Pada 2019, praktik ini mencapai puncaknya. Sebanyak enam transaksi tunai senilai Rp7,4 miliar diduga dilakukan tanpa dasar hukum. Sebanyak 19 pembayaran pajak senilai Rp21,9 miliar disebut tidak memiliki ID Billing dan NTPN. Bahkan, dana sebesar Rp10 miliar mengalir ke dua perusahaan dan satu rekening pribadi tanpa bukti pertanggungjawaban. Nama Aliong Mus disebut sebagai pemberi otorisasi berbagai transaksi, bersama Sekda, Kepala BPPKAD, dan Bendahara Umum Daerah.
Seorang kontraktor berinisial RA, yang dalam aksi massa disebut memiliki kedekatan dengan mantan Bupati Pulau Taliabu, Aliong Mus, disebut-sebut pernah melakukan pencairan dana sebesar Rp6,3 miliar pada tahun 2016. Pencairan tersebut diduga dilakukan tanpa dokumen resmi yang lengkap. Laporan Hasil Pemeriksaan (LHP) BPK RI tahun 2022 dan 2023 mencatat bahwa kerugian negara dalam skema tersebut hingga kini belum sepenuhnya dapat dipulihkan.
Koalisi mengangkat dugaan adanya pelanggaran regulasi dalam kerja sama keuangan antara Pemerintah Daerah Taliabu dan pihak BRI Kanwil Manado. Kerja sama itu dinilai berpotensi bertentangan dengan ketentuan Pasal 18 Ayat (4) Peraturan Pemerintah Nomor 39 Tahun 2007 serta Pasal 32 Ayat (1) Undang-Undang Nomor 1 Tahun 2004 tentang Perbendaharaan Negara.

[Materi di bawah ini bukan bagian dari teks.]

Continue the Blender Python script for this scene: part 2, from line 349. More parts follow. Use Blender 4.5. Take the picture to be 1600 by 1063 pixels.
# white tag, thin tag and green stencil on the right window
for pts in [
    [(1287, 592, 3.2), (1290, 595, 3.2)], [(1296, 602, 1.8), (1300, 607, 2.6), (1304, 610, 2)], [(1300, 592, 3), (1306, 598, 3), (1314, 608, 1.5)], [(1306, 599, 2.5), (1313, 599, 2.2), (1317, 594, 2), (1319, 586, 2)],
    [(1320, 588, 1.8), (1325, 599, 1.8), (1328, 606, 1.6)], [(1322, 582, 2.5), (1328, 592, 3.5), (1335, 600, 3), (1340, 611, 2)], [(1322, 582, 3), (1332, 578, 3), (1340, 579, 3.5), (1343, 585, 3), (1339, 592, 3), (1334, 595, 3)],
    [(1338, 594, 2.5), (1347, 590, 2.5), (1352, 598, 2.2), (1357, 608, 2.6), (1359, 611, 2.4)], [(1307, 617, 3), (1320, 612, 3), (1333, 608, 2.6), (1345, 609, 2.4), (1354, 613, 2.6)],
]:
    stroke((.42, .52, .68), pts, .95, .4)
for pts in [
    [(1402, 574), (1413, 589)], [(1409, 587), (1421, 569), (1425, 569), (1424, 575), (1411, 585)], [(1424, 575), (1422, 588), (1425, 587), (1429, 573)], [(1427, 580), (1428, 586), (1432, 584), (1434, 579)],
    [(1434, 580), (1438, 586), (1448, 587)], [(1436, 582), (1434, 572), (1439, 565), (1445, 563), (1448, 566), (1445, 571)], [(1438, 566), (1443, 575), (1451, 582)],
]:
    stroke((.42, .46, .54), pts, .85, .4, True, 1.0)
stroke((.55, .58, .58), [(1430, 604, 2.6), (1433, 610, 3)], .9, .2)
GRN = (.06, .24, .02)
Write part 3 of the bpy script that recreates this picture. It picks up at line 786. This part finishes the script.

“Kerugian yang muncul dinilai cukup besar dan pola dugaan penyimpangannya terlihat berulang selama beberapa tahun. Kami menilai ini bukan sekadar kelalaian, melainkan bagian dari persoalan struktural yang serius,” ujar Yuslan, salah satu orator dalam aksi.
Di luar Pulau Taliabu, pengunjuk rasa juga menyoroti persoalan tata kelola anggaran di Kabupaten Pulau Morotai. Menurut Yuslan Marhaen mengungkapkan kekhawatiran terhadap peningkatan drastis belanja konsumsi pada tahun anggaran 2023 dan 2024 di lingkungan DPKAD Morotai. Ia menyebut lonjakan anggaran makan dan minum dari Rp2,8 miliar menjadi Rp3,5 miliar dalam dua tahun terakhir patut dipertanyakan, dengan nilai total mencapai Rp6,3 miliar.
Menurut Yuslan, belanja tersebut tidak mencerminkan prinsip efisiensi dan transparansi yang seharusnya menjadi fondasi pengelolaan keuangan negara. “Sementara anggaran konsumsi meningkat signifikan, masyarakat di Maluku Utara masih berjuang untuk memperoleh layanan dasar secara layak,” ujarnya.
Hingga berita ini ditayangkan, Kejaksaan Tinggi Maluku Utara belum memberikan pernyataan resmi terkait tuntutan massa. Nama-nama yang disebut dalam aksi unjuk rasa hingga kini masih berstatus sebagai pihak yang diduga terlibat.